- [Given problem] Skip the pictures, please, and write out exactly the lines from the opening of the data through the line containing "above the floor".

- [Source excerpt]
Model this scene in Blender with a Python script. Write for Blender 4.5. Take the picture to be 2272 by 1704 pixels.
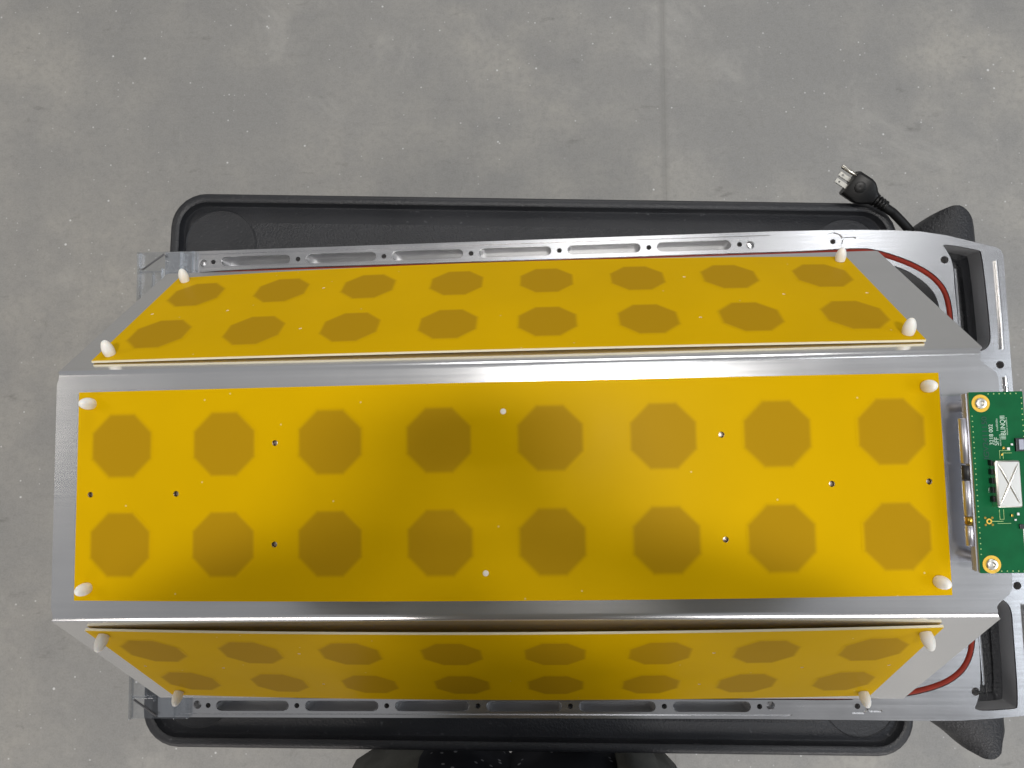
import bpy, bmesh, math, random
from mathutils import Vector, Matrix, geometry
random.seed(7)
for o in list(bpy.data.objects): bpy.data.objects.remove(o)
sc = bpy.context.scene
COL = sc.collection
H = 0.99                                   # height of the antenna face above the floor

# ------------------------------------------------------------------ camera
cam_d = bpy.data.cameras.new('Camera'); cam = bpy.data.objects.new('Camera', cam_d); COL.objects.link(cam)
cam_d.sensor_width = 36; cam_d.lens = 1512.25/2272*36; cam_d.clip_start = 0.02; cam_d.clip_end = 60
cam.matrix_world = Matrix(((0.9998, 0.0182, -0.0040, 0.0122),
                           (-0.0184, 0.9963, -0.0841, 0.0386),
                           (0.0025, 0.0841, 0.9965, 0.5616 + H),
                           (0, 0, 0, 1)))
sc.camera = cam
# ------------------------------------------------------------------ light
world = bpy.data.worlds.new('World'); sc.world = world; world.use_nodes = True
wb = world.node_tree.nodes['Background']
wb.inputs[0].default_value = (0.96, 0.97, 1.0, 1); wb.inputs[1].default_value = 0.22
def area(name, loc, sx, sy, power, col, tgt=None):
    l = bpy.data.lights.new(name, 'AREA'); l.shape = 'RECTANGLE'; l.size = sx; l.size_y = sy
    l.energy = power; l.color = col
    o = bpy.data.objects.new(name, l); COL.objects.link(o); o.location = loc
    if tgt is not None:
        o.rotation_euler = (Vector(tgt) - Vector(loc)).to_track_quat('-Z', 'Y').to_euler()
    return o
area('ceiling_light', (0.28, 1.20, 4.5), 0.9, 0.60, 3.4, (0.97, 0.98, 1.0))
area('ceiling_light', (1.75, 1.25, 4.5), 0.55, 0.40, 2.8, (0.95, 0.97, 1.0))
area('ceiling_light', (0.16, -0.05, 4.5), 0.6, 0.25, 62, (1.0, 0.97, 0.93))
area('fill_light', (0.6, 5.2, 3.0), 3.0, 1.4, 78, (1.0, 0.98, 0.95), (0, 0, .9))  # unseen fill light, added to brighten the slope on the far side
area('ceiling_light', (-5.2, 1.0, 4.5), 2.0, 2.4, 92, (1.0, 0.93, 0.83))
area('ceiling_light', (4.4, -0.8, 4.5), 2.6, 2.6, 108, (0.84, 0.91, 1.0))
area('fill_light', (-2.2, -4.9, 2.6), 2.6, 2.2, 82, (1.0, 0.93, 0.88), (0, 0, .9))  # added fill, no known source: lifts the left end of the near slope
area('fill_light', (2.4, -4.7, 2.6), 2.4, 2.2, 100, (1.0, 0.96, 0.93), (0, 0, .9))  # its partner, an added fill for the right end of the near slope
sc.view_settings.view_transform = 'Standard'; sc.view_settings.look = 'None'
sc.view_settings.gamma = 1; sc.view_settings.exposure = 0.05
sc.render.engine = 'CYCLES'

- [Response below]
Model this scene in Blender with a Python script. Write for Blender 4.5. Take the picture to be 2272 by 1704 pixels.
import bpy, bmesh, math, random
from mathutils import Vector, Matrix, geometry
random.seed(7)
for o in list(bpy.data.objects): bpy.data.objects.remove(o)
sc = bpy.context.scene
COL = sc.collection
H = 0.99                                   # height of the antenna face above the floor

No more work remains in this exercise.